» Objective
Copy every record word for word.

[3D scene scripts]

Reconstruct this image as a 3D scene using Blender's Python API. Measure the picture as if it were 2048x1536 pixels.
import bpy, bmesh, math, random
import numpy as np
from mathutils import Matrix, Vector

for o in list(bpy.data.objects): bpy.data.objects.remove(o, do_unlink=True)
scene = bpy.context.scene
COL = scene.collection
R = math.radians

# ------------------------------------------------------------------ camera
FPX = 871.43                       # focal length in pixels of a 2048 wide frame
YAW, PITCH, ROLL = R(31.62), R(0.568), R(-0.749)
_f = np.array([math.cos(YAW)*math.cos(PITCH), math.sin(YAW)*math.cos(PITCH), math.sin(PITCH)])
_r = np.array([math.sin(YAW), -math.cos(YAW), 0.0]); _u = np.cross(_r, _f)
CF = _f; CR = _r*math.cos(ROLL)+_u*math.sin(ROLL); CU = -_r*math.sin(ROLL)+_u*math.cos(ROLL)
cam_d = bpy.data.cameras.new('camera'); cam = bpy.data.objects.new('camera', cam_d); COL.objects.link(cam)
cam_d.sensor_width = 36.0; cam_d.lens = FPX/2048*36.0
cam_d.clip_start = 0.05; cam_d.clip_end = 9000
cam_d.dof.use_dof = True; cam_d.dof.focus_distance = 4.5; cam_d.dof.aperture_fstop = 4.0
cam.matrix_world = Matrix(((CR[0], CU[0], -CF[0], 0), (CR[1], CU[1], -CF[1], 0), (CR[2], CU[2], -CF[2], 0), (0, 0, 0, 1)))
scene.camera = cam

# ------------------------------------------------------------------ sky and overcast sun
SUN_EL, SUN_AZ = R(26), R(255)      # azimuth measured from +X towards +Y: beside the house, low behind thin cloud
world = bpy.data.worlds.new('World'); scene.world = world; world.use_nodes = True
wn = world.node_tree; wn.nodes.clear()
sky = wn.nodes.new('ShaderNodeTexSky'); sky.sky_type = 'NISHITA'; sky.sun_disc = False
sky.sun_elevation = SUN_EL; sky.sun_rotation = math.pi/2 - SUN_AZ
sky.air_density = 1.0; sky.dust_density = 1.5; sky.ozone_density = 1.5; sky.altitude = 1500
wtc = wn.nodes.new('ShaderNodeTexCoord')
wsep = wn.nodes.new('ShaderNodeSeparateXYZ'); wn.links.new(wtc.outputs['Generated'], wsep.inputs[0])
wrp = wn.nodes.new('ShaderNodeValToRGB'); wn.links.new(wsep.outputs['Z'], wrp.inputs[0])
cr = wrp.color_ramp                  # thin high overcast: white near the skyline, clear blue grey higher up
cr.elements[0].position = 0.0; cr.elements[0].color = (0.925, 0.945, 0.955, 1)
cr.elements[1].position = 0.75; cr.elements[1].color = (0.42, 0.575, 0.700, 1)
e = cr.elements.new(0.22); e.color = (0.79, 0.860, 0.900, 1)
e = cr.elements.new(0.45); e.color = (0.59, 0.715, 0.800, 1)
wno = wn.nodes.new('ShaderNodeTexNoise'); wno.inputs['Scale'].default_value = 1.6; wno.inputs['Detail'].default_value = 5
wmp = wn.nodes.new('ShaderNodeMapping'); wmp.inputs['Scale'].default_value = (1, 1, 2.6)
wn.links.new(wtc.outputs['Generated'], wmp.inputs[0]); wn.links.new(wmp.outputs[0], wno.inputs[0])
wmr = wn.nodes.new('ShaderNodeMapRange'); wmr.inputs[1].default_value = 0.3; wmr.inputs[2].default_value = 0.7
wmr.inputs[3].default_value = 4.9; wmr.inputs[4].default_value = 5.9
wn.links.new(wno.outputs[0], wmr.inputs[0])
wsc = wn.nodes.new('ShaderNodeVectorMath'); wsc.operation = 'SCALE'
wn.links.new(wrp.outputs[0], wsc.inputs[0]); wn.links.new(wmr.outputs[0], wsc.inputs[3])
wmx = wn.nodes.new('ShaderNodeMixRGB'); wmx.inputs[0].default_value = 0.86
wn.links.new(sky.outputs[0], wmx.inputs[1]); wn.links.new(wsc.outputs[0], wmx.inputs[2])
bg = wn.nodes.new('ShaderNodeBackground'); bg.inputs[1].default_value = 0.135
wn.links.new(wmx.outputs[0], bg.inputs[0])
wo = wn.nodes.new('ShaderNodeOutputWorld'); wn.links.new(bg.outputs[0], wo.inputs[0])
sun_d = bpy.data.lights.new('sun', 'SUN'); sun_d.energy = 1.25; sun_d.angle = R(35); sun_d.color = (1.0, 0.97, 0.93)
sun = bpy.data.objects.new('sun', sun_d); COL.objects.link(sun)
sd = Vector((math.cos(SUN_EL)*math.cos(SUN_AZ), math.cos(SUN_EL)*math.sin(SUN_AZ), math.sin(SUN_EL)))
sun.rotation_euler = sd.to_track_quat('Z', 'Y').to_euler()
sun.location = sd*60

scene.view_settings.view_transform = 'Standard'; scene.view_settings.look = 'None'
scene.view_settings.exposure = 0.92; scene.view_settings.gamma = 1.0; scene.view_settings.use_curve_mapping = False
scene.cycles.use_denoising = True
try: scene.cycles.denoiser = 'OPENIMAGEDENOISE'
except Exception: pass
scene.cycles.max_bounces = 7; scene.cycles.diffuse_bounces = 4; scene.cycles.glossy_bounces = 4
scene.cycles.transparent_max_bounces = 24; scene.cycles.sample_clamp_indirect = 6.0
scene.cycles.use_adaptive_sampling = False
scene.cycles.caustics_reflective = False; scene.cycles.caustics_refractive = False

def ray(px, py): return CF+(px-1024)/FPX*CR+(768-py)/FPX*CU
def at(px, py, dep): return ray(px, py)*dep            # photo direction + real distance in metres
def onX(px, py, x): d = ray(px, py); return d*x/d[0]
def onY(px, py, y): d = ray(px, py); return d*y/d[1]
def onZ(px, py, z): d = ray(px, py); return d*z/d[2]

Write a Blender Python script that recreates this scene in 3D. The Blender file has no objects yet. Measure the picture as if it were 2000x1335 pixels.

» Exercise answer
Reconstruct this image as a 3D scene using Blender's Python API. Measure the picture as if it were 2048x1536 pixels.
import bpy, bmesh, math, random
import numpy as np
from mathutils import Matrix, Vector

for o in list(bpy.data.objects): bpy.data.objects.remove(o, do_unlink=True)
scene = bpy.context.scene
COL = scene.collection
R = math.radians

# ------------------------------------------------------------------ camera
FPX = 871.43                       # focal length in pixels of a 2048 wide frame
YAW, PITCH, ROLL = R(31.62), R(0.568), R(-0.749)
_f = np.array([math.cos(YAW)*math.cos(PITCH), math.sin(YAW)*math.cos(PITCH), math.sin(PITCH)])
_r = np.array([math.sin(YAW), -math.cos(YAW), 0.0]); _u = np.cross(_r, _f)
CF = _f; CR = _r*math.cos(ROLL)+_u*math.sin(ROLL); CU = -_r*math.sin(ROLL)+_u*math.cos(ROLL)
cam_d = bpy.data.cameras.new('camera'); cam = bpy.data.objects.new('camera', cam_d); COL.objects.link(cam)
cam_d.sensor_width = 36.0; cam_d.lens = FPX/2048*36.0
cam_d.clip_start = 0.05; cam_d.clip_end = 9000
cam_d.dof.use_dof = True; cam_d.dof.focus_distance = 4.5; cam_d.dof.aperture_fstop = 4.0
cam.matrix_world = Matrix(((CR[0], CU[0], -CF[0], 0), (CR[1], CU[1], -CF[1], 0), (CR[2], CU[2], -CF[2], 0), (0, 0, 0, 1)))
scene.camera = cam

# ------------------------------------------------------------------ sky and overcast sun
SUN_EL, SUN_AZ = R(26), R(255)      # azimuth measured from +X towards +Y: beside the house, low behind thin cloud
world = bpy.data.worlds.new('World'); scene.world = world; world.use_nodes = True
wn = world.node_tree; wn.nodes.clear()
sky = wn.nodes.new('ShaderNodeTexSky'); sky.sky_type = 'NISHITA'; sky.sun_disc = False
sky.sun_elevation = SUN_EL; sky.sun_rotation = math.pi/2 - SUN_AZ
sky.air_density = 1.0; sky.dust_density = 1.5; sky.ozone_density = 1.5; sky.altitude = 1500
wtc = wn.nodes.new('ShaderNodeTexCoord')
wsep = wn.nodes.new('ShaderNodeSeparateXYZ'); wn.links.new(wtc.outputs['Generated'], wsep.inputs[0])
wrp = wn.nodes.new('ShaderNodeValToRGB'); wn.links.new(wsep.outputs['Z'], wrp.inputs[0])
cr = wrp.color_ramp                  # thin high overcast: white near the skyline, clear blue grey higher up
cr.elements[0].position = 0.0; cr.elements[0].color = (0.925, 0.945, 0.955, 1)
cr.elements[1].position = 0.75; cr.elements[1].color = (0.42, 0.575, 0.700, 1)
e = cr.elements.new(0.22); e.color = (0.79, 0.860, 0.900, 1)
e = cr.elements.new(0.45); e.color = (0.59, 0.715, 0.800, 1)
wno = wn.nodes.new('ShaderNodeTexNoise'); wno.inputs['Scale'].default_value = 1.6; wno.inputs['Detail'].default_value = 5
wmp = wn.nodes.new('ShaderNodeMapping'); wmp.inputs['Scale'].default_value = (1, 1, 2.6)
wn.links.new(wtc.outputs['Generated'], wmp.inputs[0]); wn.links.new(wmp.outputs[0], wno.inputs[0])
wmr = wn.nodes.new('ShaderNodeMapRange'); wmr.inputs[1].default_value = 0.3; wmr.inputs[2].default_value = 0.7
wmr.inputs[3].default_value = 4.9; wmr.inputs[4].default_value = 5.9
wn.links.new(wno.outputs[0], wmr.inputs[0])
wsc = wn.nodes.new('ShaderNodeVectorMath'); wsc.operation = 'SCALE'
wn.links.new(wrp.outputs[0], wsc.inputs[0]); wn.links.new(wmr.outputs[0], wsc.inputs[3])
wmx = wn.nodes.new('ShaderNodeMixRGB'); wmx.inputs[0].default_value = 0.86
wn.links.new(sky.outputs[0], wmx.inputs[1]); wn.links.new(wsc.outputs[0], wmx.inputs[2])
bg = wn.nodes.new('ShaderNodeBackground'); bg.inputs[1].default_value = 0.135
wn.links.new(wmx.outputs[0], bg.inputs[0])
wo = wn.nodes.new('ShaderNodeOutputWorld'); wn.links.new(bg.outputs[0], wo.inputs[0])
sun_d = bpy.data.lights.new('sun', 'SUN'); sun_d.energy = 1.25; sun_d.angle = R(35); sun_d.color = (1.0, 0.97, 0.93)
sun = bpy.data.objects.new('sun', sun_d); COL.objects.link(sun)
sd = Vector((math.cos(SUN_EL)*math.cos(SUN_AZ), math.cos(SUN_EL)*math.sin(SUN_AZ), math.sin(SUN_EL)))
sun.rotation_euler = sd.to_track_quat('Z', 'Y').to_euler()
sun.location = sd*60

scene.view_settings.view_transform = 'Standard'; scene.view_settings.look = 'None'
scene.view_settings.exposure = 0.92; scene.view_settings.gamma = 1.0; scene.view_settings.use_curve_mapping = False
scene.cycles.use_denoising = True
try: scene.cycles.denoiser = 'OPENIMAGEDENOISE'
except Exception: pass
scene.cycles.max_bounces = 7; scene.cycles.diffuse_bounces = 4; scene.cycles.glossy_bounces = 4
scene.cycles.transparent_max_bounces = 24; scene.cycles.sample_clamp_indirect = 6.0
scene.cycles.use_adaptive_sampling = False
scene.cycles.caustics_reflective = False; scene.cycles.caustics_refractive = False

def ray(px, py): return CF+(px-1024)/FPX*CR+(768-py)/FPX*CU
def at(px, py, dep): return ray(px, py)*dep            # photo direction + real distance in metres
def onX(px, py, x): d = ray(px, py); return d*x/d[0]
def onY(px, py, y): d = ray(px, py); return d*y/d[1]
def onZ(px, py, z): d = ray(px, py); return d*z/d[2]

Write a Blender Python script that recreates this scene in 3D. The Blender file has no objects yet. Measure the picture as if it were 2000x1335 pixels.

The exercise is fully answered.